Habría que armar intelectualmente a nuestros niños y jóvenes para el devenir tan complejo que les espera. No podemos permitir que ignoren qué es lo que propicia que las cosas sucedan. Hay que prever ciertos acontecimientos para que sea posible impedirlos. Vamos justo en dirección contraria, aquí, en España, eliminando la filosofía y las disciplinas artísticas de los planes de estudio. Habría que educar la sensibilidad hacia el fondo de las cosas, hacia el acontecer de la vida, ya desde la escuela. En los tiempos que vivimos, no emerge tan obviamente lo que acontece. Estamos instalados en una frenética tendencia a lo novedoso que pretende tapar la perpleja conclusión capitalista de que todo venga a ser lo mismo.

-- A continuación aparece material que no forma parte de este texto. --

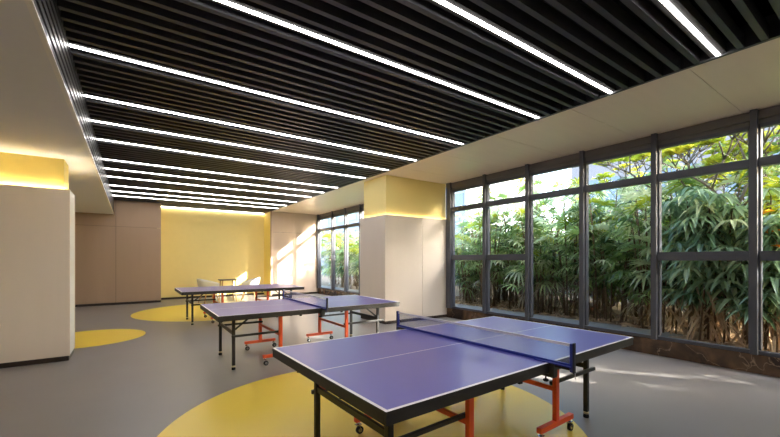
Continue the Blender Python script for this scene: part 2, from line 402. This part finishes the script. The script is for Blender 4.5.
# ------------------------------------------------------------------ table tennis tables
H = 0.76
def tabletop(sgn):
    b = MB(); t = 0.02
    xs = [0.002, 1.35, 1.37]; yy = [-0.7625, -0.7425, -0.004, 0.004, 0.7425, 0.7625]
    for i in range(2):
        for j in range(5):
            mi = 1 if (i == 1 or j in (0, 2, 4)) else 0
            p = [(sgn*xs[i], yy[j], H), (sgn*xs[i+1], yy[j], H), (sgn*xs[i+1], yy[j+1], H), (sgn*xs[i], yy[j+1], H)]
            b.face(p if sgn > 0 else p[::-1], mi)
    x0, x1 = sorted((sgn*xs[0], sgn*xs[-1])); y0, y1 = yy[0], yy[-1]
    b.face([(x0, y0, H-t), (x0, y1, H-t), (x1, y1, H-t), (x1, y0, H-t)], 2)
    b.face([(x0, y0, H-t), (x1, y0, H-t), (x1, y0, H), (x0, y0, H)], 2); b.face([(x1, y1, H-t), (x0, y1, H-t), (x0, y1, H), (x1, y1, H)], 2)
    b.face([(x1, y0, H-t), (x1, y1, H-t), (x1, y1, H), (x1, y0, H)], 2); b.face([(x0, y1, H-t), (x0, y0, H-t), (x0, y0, H), (x0, y1, H)], 2)
    return b
def caster(px, py, ztop):
    b = MB(); b.tube([(px, py, ztop), (px, py, ztop-0.022)], 0.010, 8, 0)
    b.box(px-0.024, px+0.024, py-0.018, py+0.018, ztop-0.027, ztop-0.021, 0)
    for s in (-1, 1): b.bar((px, py+s*0.016, ztop-0.026), (px+0.014, py+s*0.016, 0.034), 0.003, 0.022, 0)
    b.tube([(px+0.014, py-0.012, 0.034), (px+0.014, py+0.012, 0.034)], 0.032, 16, 1)
    b.tube([(px+0.014, py-0.0135, 0.034), (px+0.014, py+0.0135, 0.034)], 0.017, 12, 0)
    return b
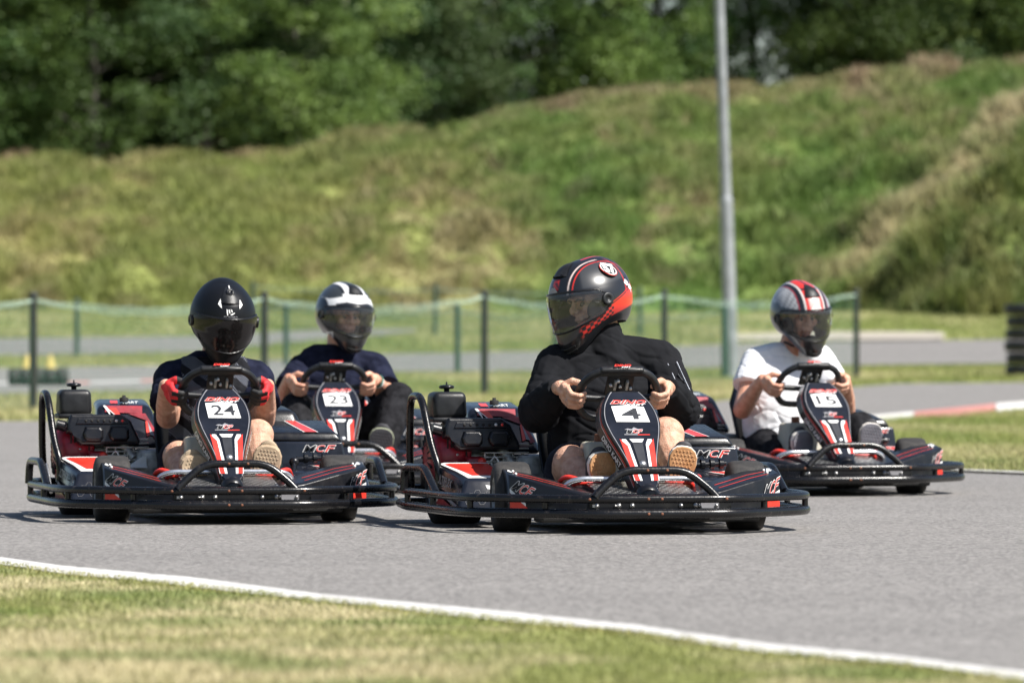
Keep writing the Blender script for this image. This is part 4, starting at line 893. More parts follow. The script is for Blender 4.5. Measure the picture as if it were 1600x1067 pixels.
def remesh(prims, voxel, name, m, parent, smooth_it=4, disp=None, fac=.5):
    V = []; F_ = []
    for v, f in prims: k = len(V); V += [tuple(p) for p in v]; F_ += [[a+k for a in q] for q in f]
    me = bpy.data.meshes.new('t'); me.from_pydata(V, [], F_); o = bpy.data.objects.new('t', me); COL.objects.link(o)
    md = o.modifiers.new('r', 'REMESH'); md.mode = 'VOXEL'; md.voxel_size = voxel; md.use_smooth_shade = True
    ms = o.modifiers.new('s', 'SMOOTH'); ms.factor = fac; ms.iterations = smooth_it
    dg = bpy.context.evaluated_depsgraph_get(); dg.update(); out = bpy.data.meshes.new_from_object(o.evaluated_get(dg)); bpy.data.objects.remove(o); bpy.data.meshes.remove(me)
    out.name = name; out.materials.clear(); out.materials.append(m)
    if disp:
        N = len(out.vertices); co = np.empty(N*3, np.float32); no = np.empty(N*3, np.float32); out.vertices.foreach_get('co', co); out.vertices.foreach_get('normal', no)
        co = co.reshape(-1, 3); no = no.reshape(-1, 3); d = np.array([disp(Vector(p)) for p in co], np.float32); co = co+no*d[:, None]; out.vertices.foreach_set('co', co.ravel()); out.update()
    out.polygons.foreach_set('use_smooth', [True]*len(out.polygons))
    return link(name, out, parent)
def folds(seed, amp, sc=9.0, joints=(), ax=(1, 1, 2.2)):
    """cloth folds: ridged noise, stronger near the bends"""
    def f(p):
        k = .45
        for j, r in joints: k += 1.3*math.exp(-((p-j).length/r)**2)
        q = Vector((p.x*sc*ax[0]+seed, p.y*sc*ax[1], p.z*sc*ax[2]+.6*p.x*sc)); n = noise.noise(q+.5*Vector((noise.noise(q*.6), noise.noise(q*.6+Vector((5, 0, 0))), 0)))
        n2 = 1-2.4*abs(noise.noise(q*1.9+Vector((3, 1, 7))))
        cr = max(0, 1-abs(n)*6)**1.4; c2 = max(0, 1-abs(noise.noise(q*1.7+Vector((9, 4, 2))))*7)**1.4
        return amp*k*(.55*noise.noise(q*.7)-.55*cr-.28*c2+.15*n2)
    return f
# materials for people
M['skin'] = mat('skin', (.50, .225, .145), .46, var=.08, nscale=26, sub=.12, col2=(.66, .37, .26), bump=.3, bscale=170, fac=(.3, .7))
M['skin_leg'] = mat('leg_skin', (.46, .225, .145), .48, var=.1, nscale=34, sub=.1, col2=(.66, .40, .285), bump=.5, bscale=170, fac=(.3, .68))
M['hoodie'] = mat('black_fleece', (.0085, .009, .011), .9, var=.1, nscale=12, bump=.08, bscale=500, spec=.12)
M['navytee'] = mat('navy_cotton', (.009, .011, .025), .9, var=.2, nscale=20, bump=.25, bscale=500, spec=.08)
M['whitetee'] = mat('white_cotton', (.74, .75, .78), .9, var=.03, nscale=20, bump=.2, bscale=400, spec=.2)
M['trouser'] = mat('black_denim', (.010, .010, .012), .85, var=.3, nscale=25, bump=.3, bscale=400, spec=.1)
M['shorts'] = mat('dark_shorts', (.016, .018, .028), .85, var=.2, spec=.25)
M['gum'] = mat('gum_rubber', (.42, .20, .075), .6, var=.2, nscale=25, col2=(.52, .28, .13))
M['beige'] = mat('beige_rubber', (.40, .30, .20), .75, var=.1, nscale=25)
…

El artista también está sometido al marco estructural, no hay duda, aunque su sensibilidad marque la obra que finalmente realice. Desde luego, los espectadores de La Estética de las Cosas no pueden esgrimir la queja de que LaBute no cuente algo de interés. El texto, junto con el talento de los actores que lo encarnan y de su director, hizo llegar a los espectadores la otra tarde un exhaustivo análisis de situación del tiempo en el que vivimos, un reflejo de lo turbio de nuestro tiempo. Y esto arrancándonos la risa, lo cual resultó no solo grato, sino intelectualmente muy efectivo. Quizá sea la risa una herramienta indispensable para la cerrazón y el abandono de mentes en prolongado barbecho. Lo cierto es que esa tarde en que tuve la fortuna de estar entre los espectadores, se pudo apreciar una mayoría de jóvenes entre las butacas. Solo este hecho ya es interesante a muchos niveles, teniendo en cuenta que se trata de teatro de texto, con una dimensión político-social innegable.
Mientras este artículo espera ver la luz, Sala Nueve Norte ha prorrogado la obra en sucesivas ocasiones, vendiendo la totalidad de las entradas. Desde aquí animo a los programadores de otras salas de teatro a que se rifen la posibilidad de tenerla en cartel.